Da haben diesmal die Wölfe mit den Schafen diskutiert und die Schafe haben intellektuell gewonnen? Nicht schlecht. Leider ist genau das das Problem. Auch die intellektuelle Überforderung in einer immer komplexer werdenden Welt macht die Menschen empfänglich für einfache Antworten auf komplexe Fragen. Und genau das ist ja die Stärke der Rechten. Dass das dumm ist, wissen wir alle, dass dahinter nicht Dummheit steckt, sondern Machtkalkül und der Wunsch, die ungeliebte Demokratie zu beschädigen und weniger wehrhaft zu machen, wissen wir auch. Sobald man es erklärt, hat man wieder einen von allem genervten Sympathisanten in die Arme der AfD getrieben oder ins Lager Trumps.
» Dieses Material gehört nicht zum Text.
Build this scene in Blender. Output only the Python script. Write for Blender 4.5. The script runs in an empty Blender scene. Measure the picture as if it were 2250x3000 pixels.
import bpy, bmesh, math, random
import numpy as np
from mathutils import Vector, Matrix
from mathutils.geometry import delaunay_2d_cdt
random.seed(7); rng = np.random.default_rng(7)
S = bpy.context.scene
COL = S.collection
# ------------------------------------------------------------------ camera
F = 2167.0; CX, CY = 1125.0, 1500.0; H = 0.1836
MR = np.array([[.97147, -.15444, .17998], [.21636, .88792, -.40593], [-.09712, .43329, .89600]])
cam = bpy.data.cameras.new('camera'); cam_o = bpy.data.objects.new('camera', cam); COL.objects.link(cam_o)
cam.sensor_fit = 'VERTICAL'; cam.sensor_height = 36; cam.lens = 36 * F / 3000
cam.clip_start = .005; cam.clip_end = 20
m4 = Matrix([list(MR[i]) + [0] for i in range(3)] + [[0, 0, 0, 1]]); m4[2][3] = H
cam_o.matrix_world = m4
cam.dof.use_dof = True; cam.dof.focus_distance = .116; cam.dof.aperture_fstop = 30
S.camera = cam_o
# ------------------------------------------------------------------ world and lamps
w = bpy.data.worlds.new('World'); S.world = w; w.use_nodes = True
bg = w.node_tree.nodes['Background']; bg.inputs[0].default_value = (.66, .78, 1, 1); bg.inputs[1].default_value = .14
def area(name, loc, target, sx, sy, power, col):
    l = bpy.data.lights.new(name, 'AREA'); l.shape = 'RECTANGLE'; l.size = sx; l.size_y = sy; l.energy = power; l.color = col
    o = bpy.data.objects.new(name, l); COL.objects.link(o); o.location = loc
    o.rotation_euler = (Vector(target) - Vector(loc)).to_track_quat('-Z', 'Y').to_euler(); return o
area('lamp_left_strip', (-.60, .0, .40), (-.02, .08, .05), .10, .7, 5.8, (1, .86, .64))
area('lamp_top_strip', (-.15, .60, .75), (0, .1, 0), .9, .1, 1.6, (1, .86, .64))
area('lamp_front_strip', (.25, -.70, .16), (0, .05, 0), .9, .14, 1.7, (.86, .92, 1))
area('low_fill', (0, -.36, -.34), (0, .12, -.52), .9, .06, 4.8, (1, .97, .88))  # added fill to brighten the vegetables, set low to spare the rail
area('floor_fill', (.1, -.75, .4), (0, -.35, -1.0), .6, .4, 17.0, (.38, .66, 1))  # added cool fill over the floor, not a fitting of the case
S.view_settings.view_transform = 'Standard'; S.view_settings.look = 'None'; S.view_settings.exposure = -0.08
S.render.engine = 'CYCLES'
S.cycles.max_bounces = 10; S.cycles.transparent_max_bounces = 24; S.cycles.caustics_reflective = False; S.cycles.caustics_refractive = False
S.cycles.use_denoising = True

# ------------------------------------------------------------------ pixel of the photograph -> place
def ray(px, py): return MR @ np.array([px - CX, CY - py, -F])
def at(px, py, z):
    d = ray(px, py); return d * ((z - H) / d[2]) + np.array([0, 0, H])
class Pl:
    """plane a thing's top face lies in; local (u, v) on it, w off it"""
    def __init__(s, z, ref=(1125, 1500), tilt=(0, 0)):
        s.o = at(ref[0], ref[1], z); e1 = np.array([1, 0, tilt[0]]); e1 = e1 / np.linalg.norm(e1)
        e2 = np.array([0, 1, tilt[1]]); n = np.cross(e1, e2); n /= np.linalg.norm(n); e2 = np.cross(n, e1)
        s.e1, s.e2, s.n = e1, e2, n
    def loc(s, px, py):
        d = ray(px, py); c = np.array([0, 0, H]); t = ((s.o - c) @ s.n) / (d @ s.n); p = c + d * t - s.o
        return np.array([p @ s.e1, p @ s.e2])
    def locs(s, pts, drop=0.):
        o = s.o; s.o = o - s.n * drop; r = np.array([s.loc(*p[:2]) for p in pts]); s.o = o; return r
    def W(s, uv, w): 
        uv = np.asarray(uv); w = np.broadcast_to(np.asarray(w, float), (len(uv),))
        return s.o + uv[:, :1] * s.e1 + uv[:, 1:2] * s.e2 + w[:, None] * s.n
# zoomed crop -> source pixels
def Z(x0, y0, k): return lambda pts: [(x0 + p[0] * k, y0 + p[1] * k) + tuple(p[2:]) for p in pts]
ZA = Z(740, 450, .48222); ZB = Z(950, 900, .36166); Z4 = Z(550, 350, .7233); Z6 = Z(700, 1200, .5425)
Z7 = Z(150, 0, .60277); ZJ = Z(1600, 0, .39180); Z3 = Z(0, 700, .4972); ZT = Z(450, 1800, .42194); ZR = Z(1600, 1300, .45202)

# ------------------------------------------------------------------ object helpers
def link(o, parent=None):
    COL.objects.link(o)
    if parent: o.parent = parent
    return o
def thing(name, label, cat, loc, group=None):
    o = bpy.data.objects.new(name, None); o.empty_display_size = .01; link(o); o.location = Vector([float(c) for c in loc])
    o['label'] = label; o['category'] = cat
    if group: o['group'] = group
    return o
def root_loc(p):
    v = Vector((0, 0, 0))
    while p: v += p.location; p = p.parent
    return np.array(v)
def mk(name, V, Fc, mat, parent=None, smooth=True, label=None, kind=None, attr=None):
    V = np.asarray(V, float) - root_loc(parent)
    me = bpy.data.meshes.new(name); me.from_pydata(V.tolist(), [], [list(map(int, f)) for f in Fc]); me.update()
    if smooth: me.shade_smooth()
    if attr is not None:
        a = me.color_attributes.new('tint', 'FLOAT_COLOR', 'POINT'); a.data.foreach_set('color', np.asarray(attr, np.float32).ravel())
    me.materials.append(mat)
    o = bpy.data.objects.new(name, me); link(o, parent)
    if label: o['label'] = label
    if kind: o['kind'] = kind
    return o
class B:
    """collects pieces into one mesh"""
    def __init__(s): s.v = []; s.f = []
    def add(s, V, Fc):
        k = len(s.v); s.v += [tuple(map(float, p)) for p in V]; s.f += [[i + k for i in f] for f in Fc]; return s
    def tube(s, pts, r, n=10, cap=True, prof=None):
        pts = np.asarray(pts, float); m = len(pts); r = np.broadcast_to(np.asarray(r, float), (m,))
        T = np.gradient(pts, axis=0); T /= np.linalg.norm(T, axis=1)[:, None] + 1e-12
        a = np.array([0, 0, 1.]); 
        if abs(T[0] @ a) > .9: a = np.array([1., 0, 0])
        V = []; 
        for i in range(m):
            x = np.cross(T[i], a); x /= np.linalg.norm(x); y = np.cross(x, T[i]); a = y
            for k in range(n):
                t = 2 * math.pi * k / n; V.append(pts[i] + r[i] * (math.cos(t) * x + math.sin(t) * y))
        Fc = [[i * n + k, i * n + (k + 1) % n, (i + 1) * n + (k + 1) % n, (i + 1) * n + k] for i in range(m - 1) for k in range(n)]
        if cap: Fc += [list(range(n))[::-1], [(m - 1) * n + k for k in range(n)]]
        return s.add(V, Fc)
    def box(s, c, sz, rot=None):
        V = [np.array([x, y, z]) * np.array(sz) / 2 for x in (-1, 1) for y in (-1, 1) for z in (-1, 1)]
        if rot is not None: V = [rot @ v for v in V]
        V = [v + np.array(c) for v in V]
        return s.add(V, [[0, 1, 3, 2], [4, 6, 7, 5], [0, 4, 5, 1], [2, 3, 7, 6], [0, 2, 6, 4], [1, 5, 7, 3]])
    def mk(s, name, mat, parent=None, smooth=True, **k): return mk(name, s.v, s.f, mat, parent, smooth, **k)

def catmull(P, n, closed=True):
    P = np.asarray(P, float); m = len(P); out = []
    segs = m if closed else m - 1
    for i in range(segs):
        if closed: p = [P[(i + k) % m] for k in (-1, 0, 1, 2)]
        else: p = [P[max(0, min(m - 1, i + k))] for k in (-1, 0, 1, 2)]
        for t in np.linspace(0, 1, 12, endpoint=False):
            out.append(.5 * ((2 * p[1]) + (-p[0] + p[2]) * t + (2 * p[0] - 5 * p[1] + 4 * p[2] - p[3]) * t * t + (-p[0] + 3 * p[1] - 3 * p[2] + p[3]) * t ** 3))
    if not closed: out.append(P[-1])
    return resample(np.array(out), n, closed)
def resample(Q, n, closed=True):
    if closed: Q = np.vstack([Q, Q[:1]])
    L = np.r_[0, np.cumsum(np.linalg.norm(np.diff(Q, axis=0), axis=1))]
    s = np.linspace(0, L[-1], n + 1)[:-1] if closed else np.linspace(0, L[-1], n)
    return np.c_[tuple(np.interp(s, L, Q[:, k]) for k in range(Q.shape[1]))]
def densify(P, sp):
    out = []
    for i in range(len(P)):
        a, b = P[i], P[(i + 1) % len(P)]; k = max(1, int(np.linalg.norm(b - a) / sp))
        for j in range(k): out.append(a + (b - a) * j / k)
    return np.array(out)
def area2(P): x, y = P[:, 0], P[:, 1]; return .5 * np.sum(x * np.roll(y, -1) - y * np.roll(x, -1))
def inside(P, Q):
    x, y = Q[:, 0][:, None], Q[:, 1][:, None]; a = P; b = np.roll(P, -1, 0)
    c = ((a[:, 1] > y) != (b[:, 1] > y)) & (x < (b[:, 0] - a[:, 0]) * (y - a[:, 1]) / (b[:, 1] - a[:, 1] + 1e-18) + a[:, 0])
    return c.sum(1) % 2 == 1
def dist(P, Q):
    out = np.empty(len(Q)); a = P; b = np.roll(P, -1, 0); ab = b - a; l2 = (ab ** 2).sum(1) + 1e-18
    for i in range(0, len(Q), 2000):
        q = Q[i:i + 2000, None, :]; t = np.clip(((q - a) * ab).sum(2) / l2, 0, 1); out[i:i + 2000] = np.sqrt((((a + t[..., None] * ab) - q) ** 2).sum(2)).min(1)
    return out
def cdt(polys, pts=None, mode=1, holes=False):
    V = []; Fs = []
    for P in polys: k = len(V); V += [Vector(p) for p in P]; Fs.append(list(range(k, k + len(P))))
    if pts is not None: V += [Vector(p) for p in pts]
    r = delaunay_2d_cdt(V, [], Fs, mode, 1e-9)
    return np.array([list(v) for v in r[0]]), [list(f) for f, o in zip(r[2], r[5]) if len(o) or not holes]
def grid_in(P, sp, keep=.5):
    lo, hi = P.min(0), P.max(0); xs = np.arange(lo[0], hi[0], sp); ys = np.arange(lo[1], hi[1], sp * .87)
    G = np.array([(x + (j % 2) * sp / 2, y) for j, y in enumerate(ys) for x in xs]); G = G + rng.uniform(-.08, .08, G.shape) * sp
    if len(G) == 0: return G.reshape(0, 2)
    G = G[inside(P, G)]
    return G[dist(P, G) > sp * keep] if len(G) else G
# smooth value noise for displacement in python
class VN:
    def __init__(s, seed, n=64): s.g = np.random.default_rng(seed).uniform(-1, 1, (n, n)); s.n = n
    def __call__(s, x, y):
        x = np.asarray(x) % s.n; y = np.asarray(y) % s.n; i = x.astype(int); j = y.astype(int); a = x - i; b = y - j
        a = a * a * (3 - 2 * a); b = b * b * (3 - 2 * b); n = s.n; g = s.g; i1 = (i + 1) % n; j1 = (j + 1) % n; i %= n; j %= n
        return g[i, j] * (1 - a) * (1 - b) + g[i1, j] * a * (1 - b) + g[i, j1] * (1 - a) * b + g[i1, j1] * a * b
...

Dieses Dilemma ist jedoch hausgemacht. Bürgerliche, bequeme Geschichtsvergessenheit, dieses Gefallen an der Wohlstandswahrung, vor allem die Folgen unserer rücksichtslosen Generierung des Wohlstandes weltweit, nie genau hinsehen, nie genau nachfragen und bitte, bitte, bloß nicht mit der Kamera drauf, weshalb es Millionen verzweifelter Migranten weltweit gibt und was das eigentlich mit unserem Wohlstand zu tun hat. Bitte auch immer schön vom allgemeinen Wohlstand in Westeuropa reden und nicht hinsehen, wieviele Prozent der Bevölkerung Wochen Besitz haben und vererben und wie viele nur zugucken, obwohl sie arbeiten gehen. Da kann Kirche mehr. Warum tut sie es dann nicht? Auch wegen dieser Feigheit wird die Kirche als Staatskirche empfunden. Wie das gelöst werden kann? Durch Ehrlichkeit? Durch Einmischen, auch wenn's unbequem wird? Auch mal unbequem für die Kirche selbst? Rechten Katholiken und Evangelikale mal nicht Christen nennen in einem christlichen Magazin, weil sie das ja nicht sind? Es sei denn, man hat auch hier die selben bürgerlichen Definitionsprobleme. Aber selbst dann, über christliche Werte sind wir uns doch noch einig? Dann ab und zu mal dran denken und danach handeln. Dann kann sich auch das Team der Chefredaktion nicht so bequem einrichten. Genug Probleme gibt es ja. Und vertrauen Sie darauf, den Christen an der Basis sind die meisten christlichen Werte noch bekannt. Damit ließe sich arbeiten. Mehr Mut.